又、御鎮座本縁に「弘治四年、甘崎城主 村上出雲守通康」「天正五年、地頭 神主 村上河内守」とあり。
又、萩雑記に「毛利家の御船手、昔は 七組と云う。後、三組となる。村上掃部、浦孫兵衛、
村上三郎兵衛の三組なり。その後は 両村上ばかりになる。野島は、村上図書の家なり、因島は
村上左衛門の家なり」とあり。
29,備後の村上氏 − − 毛利家宮島の戦に功ありし、水軍村上氏なり。備中府志に
「院島は、周り七里、九ヶ村あり、昔は村上氏 伊予国野間郡を知行し、嫡男は、久留島、次男は 能島、
三男は 因島を知行しければ、野間郡の内なり。中頃、毛利家威勢の時、備後へ近き島なる故に討ち
随えて知行せしより、備後国になれり」と。
又、芸藩通志に「村上義弘は因島を領地し、中庄 春影山に居たりしが、没後、今岡通任 押領せしが、
義弘の孫 山城守義顕、伊予国より来たり、宮地明光、小林政常などと謀りて、今岡を討ち、城を復し、
二男 次郎吉豊を入れる。その子 備中守吉資、その子 義光、毛利家
宮島の戦いに舟手に功あり」と。
地名辞書に「軍記に、因島 新蔵人吉光としるせるは、これなり。弥太郎照友に至り、毛利家に従い、
かの藩国へ移る」とあり。
30,筑豊の村上氏 − − 宇佐大鏡頭注に「村上良氏は、豊前仲津郡を領して仲津城に居る」と。
又、後世、稗田村の人 村上彦左衛門剛(大有)は、佛山と号す、詩人なり。
又、立花家臣に村上三四郎あり。
31,安芸の村上氏 − − 芸藩通志に「広島府尾道町岩国屋。先祖 多田與三郎は、毛利家人なり。
その長子 與三兵衛、福島氏に仕う。次子 與三右衛門は、天正中来たりてここに居る。
伊予岩城島の人 村上半兵衛を養子とす。商人となりて岩国屋と呼ぶ。今の與三右衛門まで六代、
多く市職たり。
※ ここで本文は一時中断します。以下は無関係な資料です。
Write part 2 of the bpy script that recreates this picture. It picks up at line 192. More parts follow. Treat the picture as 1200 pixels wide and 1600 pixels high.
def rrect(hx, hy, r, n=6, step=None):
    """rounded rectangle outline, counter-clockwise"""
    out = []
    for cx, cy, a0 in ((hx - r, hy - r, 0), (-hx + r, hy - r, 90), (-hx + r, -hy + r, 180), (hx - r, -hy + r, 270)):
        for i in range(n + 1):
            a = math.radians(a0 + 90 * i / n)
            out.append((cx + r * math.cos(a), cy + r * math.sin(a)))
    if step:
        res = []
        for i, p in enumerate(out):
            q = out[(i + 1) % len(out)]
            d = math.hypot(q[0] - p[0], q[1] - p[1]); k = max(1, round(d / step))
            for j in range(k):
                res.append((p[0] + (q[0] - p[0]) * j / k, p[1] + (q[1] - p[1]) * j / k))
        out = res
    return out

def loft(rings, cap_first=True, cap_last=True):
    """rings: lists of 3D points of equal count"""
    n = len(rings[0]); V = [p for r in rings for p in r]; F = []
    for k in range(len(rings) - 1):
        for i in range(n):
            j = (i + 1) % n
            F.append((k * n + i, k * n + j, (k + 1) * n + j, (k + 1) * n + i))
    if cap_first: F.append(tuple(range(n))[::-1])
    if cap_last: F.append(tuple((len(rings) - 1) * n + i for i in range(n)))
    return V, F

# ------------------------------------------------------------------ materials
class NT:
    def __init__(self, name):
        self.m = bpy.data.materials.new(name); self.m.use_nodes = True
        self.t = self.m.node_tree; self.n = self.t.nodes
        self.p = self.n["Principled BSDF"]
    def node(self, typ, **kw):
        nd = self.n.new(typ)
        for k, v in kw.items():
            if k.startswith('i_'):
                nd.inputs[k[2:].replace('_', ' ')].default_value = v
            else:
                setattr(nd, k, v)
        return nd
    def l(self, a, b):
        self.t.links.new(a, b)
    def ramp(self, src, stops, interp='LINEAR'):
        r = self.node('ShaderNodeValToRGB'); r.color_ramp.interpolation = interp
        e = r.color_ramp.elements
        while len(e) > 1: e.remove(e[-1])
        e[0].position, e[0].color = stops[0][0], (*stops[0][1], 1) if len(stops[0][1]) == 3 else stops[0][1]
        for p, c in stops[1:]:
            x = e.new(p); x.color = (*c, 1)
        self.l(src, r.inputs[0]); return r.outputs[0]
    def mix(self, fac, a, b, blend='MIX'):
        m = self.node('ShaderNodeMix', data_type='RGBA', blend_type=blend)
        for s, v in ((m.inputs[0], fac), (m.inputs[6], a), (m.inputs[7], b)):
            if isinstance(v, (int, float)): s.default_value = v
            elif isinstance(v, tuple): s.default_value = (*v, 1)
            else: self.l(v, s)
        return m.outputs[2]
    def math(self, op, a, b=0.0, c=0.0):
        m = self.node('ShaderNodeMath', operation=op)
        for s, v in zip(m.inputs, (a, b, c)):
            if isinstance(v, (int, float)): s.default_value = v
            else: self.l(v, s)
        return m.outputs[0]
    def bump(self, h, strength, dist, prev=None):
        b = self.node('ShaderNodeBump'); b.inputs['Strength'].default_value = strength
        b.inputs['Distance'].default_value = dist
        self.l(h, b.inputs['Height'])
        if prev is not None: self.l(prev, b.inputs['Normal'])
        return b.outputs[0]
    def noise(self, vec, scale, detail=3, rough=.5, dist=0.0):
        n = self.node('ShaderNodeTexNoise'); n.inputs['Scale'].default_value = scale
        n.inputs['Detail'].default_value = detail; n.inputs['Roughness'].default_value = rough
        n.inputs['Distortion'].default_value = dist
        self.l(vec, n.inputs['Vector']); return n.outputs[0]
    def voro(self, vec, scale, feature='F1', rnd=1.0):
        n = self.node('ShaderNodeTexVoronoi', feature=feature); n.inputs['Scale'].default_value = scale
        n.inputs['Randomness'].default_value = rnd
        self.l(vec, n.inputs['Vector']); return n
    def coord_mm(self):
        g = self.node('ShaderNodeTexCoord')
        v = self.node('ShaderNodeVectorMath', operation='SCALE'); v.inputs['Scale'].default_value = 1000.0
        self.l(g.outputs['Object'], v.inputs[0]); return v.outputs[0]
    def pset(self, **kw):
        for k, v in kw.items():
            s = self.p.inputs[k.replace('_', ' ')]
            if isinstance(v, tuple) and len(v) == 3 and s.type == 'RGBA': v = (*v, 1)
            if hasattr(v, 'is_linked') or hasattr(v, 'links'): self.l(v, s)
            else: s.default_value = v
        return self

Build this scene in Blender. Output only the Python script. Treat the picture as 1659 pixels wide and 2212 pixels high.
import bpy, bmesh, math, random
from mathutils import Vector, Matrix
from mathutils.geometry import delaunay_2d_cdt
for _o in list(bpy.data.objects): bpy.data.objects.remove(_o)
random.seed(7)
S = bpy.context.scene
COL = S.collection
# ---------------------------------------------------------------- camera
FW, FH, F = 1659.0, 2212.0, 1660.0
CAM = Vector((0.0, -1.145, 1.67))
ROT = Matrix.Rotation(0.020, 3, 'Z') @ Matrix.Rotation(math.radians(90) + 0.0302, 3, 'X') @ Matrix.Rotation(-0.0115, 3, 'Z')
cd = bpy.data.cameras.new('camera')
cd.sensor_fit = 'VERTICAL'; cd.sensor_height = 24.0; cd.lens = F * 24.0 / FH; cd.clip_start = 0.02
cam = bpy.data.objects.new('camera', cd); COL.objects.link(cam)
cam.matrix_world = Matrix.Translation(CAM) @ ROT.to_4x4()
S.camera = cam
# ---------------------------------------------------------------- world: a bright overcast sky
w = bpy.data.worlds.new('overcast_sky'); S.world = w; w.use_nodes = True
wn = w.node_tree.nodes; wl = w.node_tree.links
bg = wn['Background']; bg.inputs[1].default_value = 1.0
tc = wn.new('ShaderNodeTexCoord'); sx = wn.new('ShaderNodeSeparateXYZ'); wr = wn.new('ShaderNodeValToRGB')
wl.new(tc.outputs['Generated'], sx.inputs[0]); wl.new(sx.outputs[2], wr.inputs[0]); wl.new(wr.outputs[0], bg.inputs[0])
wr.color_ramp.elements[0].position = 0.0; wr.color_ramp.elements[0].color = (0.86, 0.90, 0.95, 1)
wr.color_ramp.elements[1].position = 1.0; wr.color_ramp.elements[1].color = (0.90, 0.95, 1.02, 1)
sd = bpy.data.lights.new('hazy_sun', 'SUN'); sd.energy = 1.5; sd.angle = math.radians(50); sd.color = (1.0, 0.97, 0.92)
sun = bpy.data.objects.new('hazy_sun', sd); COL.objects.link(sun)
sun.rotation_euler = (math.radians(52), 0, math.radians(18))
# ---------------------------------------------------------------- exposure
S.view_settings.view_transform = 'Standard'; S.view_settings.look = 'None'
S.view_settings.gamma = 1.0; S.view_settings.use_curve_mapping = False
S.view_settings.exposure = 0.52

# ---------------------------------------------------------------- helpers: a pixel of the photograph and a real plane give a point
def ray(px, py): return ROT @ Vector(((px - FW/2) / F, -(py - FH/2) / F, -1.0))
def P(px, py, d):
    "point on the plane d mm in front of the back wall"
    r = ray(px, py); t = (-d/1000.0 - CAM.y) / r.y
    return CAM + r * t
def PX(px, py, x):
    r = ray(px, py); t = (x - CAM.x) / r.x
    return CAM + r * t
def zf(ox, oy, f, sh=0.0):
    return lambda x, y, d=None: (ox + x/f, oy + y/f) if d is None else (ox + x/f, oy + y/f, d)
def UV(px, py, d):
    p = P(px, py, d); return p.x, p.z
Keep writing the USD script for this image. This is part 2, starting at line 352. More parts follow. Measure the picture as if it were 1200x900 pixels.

家に村上掃部が毛利しに訴える文書を持伝う。掃部は、能島元吉の孫なり」とあり。
又、「石見屋町 医 村上氏、先祖
神保新右衛門は、小早川家家人たり。その子 五郎、医師となりて
道巴と称す。五世 太夫、藩の小吏となり、氏を村上と改め、後、又、医師となる。今、道巴まで七代」とあり。
31,他
*現在村上さんは、全国に約12万人おられる。